Tuomioja spits into the wind, again.

Red-faced with embarrassment from his UPM stock-selling fiasco, which initially prompted intense speculation on profiteering, The Toad of Finland, Finnish foreign minister Erkki Tuomioja, decides to deflect attention from his imbroglio by attempting to bait and trap former president and fellow social democrat Martti Ahtisaari by speculating on his reasons in continuing to sit on the board of directors of UPM. Forgetting for a moment the fact that Tuomioja’s neglecting his purview in the foreign ministry, – not the finance or interior ministry – Tuomioja’s desperate attack does point out a certain conflict of interest that indeed needs to be explored:
Why do so many Finnish social democrats sit on the boards of private Finnish corporations, or are employed by banks and other free-market institutions? As this is already a conflict of interest from a political point of view, does it not make sense for social democrats to take example from Tuomioja and divest themselves from these seats of capitalist power and privilege? Or do the perks of power make the seats so tempting that somehow all of it gets rationalized in the end?

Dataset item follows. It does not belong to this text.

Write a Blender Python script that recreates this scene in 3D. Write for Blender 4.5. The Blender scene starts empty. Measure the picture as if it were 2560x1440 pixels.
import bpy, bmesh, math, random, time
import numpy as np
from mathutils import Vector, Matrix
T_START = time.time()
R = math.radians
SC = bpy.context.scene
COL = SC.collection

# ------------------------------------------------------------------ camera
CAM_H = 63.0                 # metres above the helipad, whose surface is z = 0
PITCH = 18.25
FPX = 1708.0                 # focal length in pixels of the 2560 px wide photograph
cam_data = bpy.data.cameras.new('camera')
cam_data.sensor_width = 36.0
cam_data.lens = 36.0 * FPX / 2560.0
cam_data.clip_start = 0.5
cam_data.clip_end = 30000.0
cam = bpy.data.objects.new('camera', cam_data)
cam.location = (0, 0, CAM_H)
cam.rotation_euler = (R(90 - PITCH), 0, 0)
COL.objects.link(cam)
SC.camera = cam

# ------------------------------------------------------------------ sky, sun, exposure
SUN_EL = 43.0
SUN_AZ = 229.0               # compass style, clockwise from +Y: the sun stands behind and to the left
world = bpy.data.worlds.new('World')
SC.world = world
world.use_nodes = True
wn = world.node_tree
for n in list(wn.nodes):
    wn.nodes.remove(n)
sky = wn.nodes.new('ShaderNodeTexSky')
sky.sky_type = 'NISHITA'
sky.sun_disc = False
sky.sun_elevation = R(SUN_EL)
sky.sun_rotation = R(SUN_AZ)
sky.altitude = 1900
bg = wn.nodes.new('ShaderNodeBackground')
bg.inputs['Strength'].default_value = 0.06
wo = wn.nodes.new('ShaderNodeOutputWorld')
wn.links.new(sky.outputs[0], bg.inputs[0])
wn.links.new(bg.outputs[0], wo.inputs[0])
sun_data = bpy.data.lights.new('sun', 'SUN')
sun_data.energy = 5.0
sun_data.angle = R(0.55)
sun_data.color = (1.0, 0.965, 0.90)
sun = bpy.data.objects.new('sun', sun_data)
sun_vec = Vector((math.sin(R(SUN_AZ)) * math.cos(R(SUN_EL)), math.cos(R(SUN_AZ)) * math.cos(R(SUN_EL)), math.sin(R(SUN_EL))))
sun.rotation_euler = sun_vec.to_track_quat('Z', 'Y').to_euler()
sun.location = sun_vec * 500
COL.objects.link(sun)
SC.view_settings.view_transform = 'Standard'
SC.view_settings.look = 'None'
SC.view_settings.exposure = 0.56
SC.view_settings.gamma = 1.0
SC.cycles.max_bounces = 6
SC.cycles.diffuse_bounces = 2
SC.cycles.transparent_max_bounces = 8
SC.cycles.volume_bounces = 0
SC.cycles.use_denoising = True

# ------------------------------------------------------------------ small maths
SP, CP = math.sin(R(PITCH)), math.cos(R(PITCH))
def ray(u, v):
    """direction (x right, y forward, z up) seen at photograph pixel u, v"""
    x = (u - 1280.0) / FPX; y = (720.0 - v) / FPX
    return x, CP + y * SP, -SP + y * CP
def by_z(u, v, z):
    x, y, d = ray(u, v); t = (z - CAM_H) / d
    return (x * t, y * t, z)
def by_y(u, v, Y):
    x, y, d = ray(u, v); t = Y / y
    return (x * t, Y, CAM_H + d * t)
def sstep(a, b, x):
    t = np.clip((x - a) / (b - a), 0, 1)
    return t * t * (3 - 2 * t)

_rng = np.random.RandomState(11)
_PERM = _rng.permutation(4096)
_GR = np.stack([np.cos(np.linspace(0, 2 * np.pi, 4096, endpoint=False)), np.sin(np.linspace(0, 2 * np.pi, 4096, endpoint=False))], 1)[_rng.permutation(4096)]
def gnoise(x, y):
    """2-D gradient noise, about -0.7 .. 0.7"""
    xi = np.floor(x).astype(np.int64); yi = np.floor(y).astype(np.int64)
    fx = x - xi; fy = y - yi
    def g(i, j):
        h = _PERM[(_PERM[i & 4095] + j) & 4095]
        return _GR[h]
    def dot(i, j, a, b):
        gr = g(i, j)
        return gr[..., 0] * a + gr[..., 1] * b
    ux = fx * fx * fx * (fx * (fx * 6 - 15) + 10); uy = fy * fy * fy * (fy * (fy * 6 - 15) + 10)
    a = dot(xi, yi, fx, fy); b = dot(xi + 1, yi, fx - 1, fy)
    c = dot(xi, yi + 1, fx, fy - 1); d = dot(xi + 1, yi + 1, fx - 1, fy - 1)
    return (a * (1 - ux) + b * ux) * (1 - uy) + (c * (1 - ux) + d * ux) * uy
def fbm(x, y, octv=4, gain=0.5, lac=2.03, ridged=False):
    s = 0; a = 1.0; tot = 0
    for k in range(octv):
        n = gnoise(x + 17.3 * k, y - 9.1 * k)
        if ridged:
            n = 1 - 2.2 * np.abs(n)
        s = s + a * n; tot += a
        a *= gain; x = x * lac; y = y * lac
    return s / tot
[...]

Social democrats are forever preaching about social morality, so much so that you would think most of them are just rehashing fundamentals learned in a Lutheran confirmation school. If corporations truly are behaving in an immoral way when they try to stay competitive on the global markets, shouldn’t social democrats do the right thing and resign those seats, especially at UPM where, as Tuomioja points out, their efforts have been in vain?